Nb. Our comment from the 02/19/21 (Not published)
Nb. Our comment for 02/23/21
To be fair you have to be going some to have an exciting a start to the mighty March expiry that London has.
So, despite it being slightly sedate here in the SPX, do not lose sight of the fact this is a 4-week triple (the US like to call them quadruple, but whatever) expiry, and as such everything tends to go up several notches.
Our one reservation is that there are oodles of Y ratio still around here, which is again amazing, but especially so for a triple, but which might just keep the sensitivity down towards the levels we have been seeing recently in this index.
The best way to explain this is simply look at the FTSE, which spent ages yesterday morning touching the top boundary of its zone, or the bottom of its R2 bandwidth, before recovering, and then today try ever so manfully to break up into DR at 6650, before getting such a bloody nose it immediately dropped 120-points.
The point being, is that this index is already messing with R2 and trying it on with DR, and so in 3-weeks times its sensitivity will have adjusted, simple as.

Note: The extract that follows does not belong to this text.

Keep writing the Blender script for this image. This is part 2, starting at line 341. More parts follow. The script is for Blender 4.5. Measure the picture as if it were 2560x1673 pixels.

Whereas here, in the SPX, it has a Y1 ratio bandwidth that is 160-points wide, and a Y2 ratio bandwidth (obviously inclusive of Y1) that is 360-points wide.
Back in the day, well in the last decade really, it was a surprise to see any Y ratio at all in a triple.
And the fact we are now a year on from the fallout, means that adjustment excuse is wearing paper-thin right now.
The ratio table above shows that there is more ratio below than above, but importantly do take note of the respective distances away from the market each ratio level actually is, and of course, as yet we have no idea of the level of sensitivity.
But, with so much Y ratio just expect volatility, whipsaw and solid percent moves.